Daí o atrativo que exerce sobre jovens que buscam, não o conhecimento, nem a purgação de seus pecados, mas uma causa – uma causa em nome da qual possam, sem o mínimo abalo de sua boa consciência, mentir e pecar.
Avaliado pelos critérios dessa ideologia, devo ser efetivamente um gnóstico e um herético, mas não vejo que importância possa ter isso desde o ponto de vista de uma Igreja e de uma ciência que ignoram solenemente o sr. Fedeli, o dr. Plínio e as idéias de ambos.
Todos os esforços que Fedelis e fedelhos façam para provar a acusação que me imputam são aliás desnecessários e redundantes, visto que ela já está provada ex hypothesi nos termos mesmos que a enunciam, sendo “gnósticos” por definição todos os que, rejeitando o dualismo absoluto de Revolução e Contra-Revolução, não se alinhem resolutamente com esta última no sentido em que a entende o sr. Orlando Fedeli – coisa que, de fato, não posso fazer.
Custei um pouco a entender isso, pois, partindo da crença espontânea na normalidade de meus interlocutores, com total boa fé, não atinei senão aos poucos com a lógica circular em que se baseava sua argumentação, irrefutável porque psicótica.
E não pensem que com isso eu esteja proferindo um insulto. Atenho-me ao terreno científico, reconhecendo com estrita objetividade, no argumento fedélico, aquela estrutura circular, fechada e autoprobante que, segundo o clássico estudo La Fausse Conscience, de Joseph Gabel (um judeu! que horror! um gnóstico!), é a marca inconfundível e comum do discurso ideológico e do discurso psicótico.

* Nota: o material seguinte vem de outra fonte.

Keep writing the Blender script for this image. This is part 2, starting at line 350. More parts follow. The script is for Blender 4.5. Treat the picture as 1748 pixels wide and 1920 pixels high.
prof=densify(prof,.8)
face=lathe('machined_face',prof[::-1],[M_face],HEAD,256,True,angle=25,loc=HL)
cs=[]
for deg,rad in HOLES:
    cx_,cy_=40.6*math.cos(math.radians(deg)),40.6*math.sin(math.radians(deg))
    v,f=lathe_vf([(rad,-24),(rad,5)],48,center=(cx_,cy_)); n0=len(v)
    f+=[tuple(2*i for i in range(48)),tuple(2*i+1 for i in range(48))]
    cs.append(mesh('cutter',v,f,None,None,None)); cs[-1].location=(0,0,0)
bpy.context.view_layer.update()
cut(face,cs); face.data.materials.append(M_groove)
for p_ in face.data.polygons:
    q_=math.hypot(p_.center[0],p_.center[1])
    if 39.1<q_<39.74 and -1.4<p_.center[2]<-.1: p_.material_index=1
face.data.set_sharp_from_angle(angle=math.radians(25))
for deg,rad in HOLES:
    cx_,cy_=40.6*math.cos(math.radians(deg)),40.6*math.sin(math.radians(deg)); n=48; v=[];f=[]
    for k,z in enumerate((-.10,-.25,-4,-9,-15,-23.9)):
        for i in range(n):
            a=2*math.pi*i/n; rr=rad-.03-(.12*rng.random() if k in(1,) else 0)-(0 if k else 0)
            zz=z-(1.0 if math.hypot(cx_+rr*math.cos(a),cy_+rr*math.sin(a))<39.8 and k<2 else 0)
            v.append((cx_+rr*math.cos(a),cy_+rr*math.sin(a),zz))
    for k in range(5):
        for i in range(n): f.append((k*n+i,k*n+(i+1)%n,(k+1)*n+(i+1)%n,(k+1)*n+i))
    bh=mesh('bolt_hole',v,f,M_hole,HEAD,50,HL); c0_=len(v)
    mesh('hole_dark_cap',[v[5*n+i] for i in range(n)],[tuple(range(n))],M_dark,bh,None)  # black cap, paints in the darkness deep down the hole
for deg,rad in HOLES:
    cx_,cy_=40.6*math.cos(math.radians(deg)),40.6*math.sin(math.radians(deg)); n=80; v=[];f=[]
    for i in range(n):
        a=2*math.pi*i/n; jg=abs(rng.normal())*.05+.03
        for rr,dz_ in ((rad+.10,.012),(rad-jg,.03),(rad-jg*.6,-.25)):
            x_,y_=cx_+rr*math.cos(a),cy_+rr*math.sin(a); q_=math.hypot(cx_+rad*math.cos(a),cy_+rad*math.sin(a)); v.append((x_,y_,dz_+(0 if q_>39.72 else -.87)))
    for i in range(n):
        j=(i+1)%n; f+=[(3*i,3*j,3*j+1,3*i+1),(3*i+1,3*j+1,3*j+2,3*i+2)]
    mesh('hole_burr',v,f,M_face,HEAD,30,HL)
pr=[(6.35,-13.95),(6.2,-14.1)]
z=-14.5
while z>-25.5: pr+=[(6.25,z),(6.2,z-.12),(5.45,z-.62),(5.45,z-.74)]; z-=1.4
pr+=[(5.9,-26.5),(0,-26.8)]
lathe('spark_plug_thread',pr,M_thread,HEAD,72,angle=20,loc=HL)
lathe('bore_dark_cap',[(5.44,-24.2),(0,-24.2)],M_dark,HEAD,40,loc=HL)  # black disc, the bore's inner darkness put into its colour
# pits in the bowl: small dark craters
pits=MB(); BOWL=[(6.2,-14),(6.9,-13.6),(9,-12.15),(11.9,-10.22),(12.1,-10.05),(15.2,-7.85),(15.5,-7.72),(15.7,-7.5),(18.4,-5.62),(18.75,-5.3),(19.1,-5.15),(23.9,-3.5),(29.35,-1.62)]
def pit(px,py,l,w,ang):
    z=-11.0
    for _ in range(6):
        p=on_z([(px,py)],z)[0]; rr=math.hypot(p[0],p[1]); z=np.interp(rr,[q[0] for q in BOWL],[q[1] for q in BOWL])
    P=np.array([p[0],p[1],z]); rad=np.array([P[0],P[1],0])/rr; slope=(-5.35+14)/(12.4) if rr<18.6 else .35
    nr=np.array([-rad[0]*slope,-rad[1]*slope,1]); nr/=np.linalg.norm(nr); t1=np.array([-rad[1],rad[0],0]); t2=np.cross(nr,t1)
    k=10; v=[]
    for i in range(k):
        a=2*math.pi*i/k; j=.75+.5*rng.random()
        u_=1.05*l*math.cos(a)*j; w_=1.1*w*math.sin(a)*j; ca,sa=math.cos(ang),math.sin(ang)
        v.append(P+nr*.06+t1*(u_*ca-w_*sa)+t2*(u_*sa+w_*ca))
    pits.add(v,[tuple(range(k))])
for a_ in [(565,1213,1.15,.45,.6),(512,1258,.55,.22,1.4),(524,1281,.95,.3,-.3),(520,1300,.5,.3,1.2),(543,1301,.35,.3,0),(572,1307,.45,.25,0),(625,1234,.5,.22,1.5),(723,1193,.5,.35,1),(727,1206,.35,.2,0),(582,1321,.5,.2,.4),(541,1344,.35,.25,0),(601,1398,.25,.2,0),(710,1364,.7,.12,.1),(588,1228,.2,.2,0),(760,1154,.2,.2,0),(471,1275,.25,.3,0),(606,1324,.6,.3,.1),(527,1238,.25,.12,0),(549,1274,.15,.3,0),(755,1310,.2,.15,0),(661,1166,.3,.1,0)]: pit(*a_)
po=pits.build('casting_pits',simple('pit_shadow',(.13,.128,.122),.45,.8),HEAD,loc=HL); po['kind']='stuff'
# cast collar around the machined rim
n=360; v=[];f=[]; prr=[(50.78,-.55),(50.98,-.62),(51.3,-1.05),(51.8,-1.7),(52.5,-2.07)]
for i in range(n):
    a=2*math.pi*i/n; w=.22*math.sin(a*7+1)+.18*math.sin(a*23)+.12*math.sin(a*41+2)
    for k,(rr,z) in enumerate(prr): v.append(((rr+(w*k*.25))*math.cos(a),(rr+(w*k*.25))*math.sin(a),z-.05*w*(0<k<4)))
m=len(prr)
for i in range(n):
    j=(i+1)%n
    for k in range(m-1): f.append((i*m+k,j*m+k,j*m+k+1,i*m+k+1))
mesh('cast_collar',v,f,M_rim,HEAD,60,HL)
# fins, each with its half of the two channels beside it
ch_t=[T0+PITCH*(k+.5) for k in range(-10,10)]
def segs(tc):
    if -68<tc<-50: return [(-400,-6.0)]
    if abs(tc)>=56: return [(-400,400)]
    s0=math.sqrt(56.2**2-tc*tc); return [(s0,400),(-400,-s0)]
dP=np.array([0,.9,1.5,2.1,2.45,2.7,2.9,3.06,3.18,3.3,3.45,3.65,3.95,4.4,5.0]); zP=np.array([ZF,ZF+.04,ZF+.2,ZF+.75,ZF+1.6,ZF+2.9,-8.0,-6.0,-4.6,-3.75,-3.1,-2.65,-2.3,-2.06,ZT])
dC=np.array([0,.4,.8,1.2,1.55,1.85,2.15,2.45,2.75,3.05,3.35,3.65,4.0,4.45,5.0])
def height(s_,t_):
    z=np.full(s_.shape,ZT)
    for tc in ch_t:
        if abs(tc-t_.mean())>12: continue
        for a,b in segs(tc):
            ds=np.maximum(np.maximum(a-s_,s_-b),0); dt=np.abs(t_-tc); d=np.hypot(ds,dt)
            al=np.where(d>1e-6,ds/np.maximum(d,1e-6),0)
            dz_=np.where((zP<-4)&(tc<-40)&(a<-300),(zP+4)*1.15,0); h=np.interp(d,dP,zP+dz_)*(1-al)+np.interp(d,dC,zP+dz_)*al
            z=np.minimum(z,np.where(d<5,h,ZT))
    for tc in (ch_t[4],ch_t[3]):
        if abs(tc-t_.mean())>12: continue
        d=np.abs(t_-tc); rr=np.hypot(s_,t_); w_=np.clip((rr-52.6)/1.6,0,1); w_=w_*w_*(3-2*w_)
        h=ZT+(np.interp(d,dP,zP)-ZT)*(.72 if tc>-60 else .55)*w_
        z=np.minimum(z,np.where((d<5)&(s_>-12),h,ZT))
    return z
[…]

Assim, não vejo por que prosseguir esta discussão. Contento-me em não ser um gnóstico na acepção tradicional e voegeliniana do termo. Se o sou ou não no sentido especial que a coisa tem no mundinho fechado da seita montfortiana, é um problema com o qual o sr. Fedeli e seus meninos, que já perderam por mim tantas noites de sono, podem perder todas as que lhes restem. Isso não será jamais da minha conta.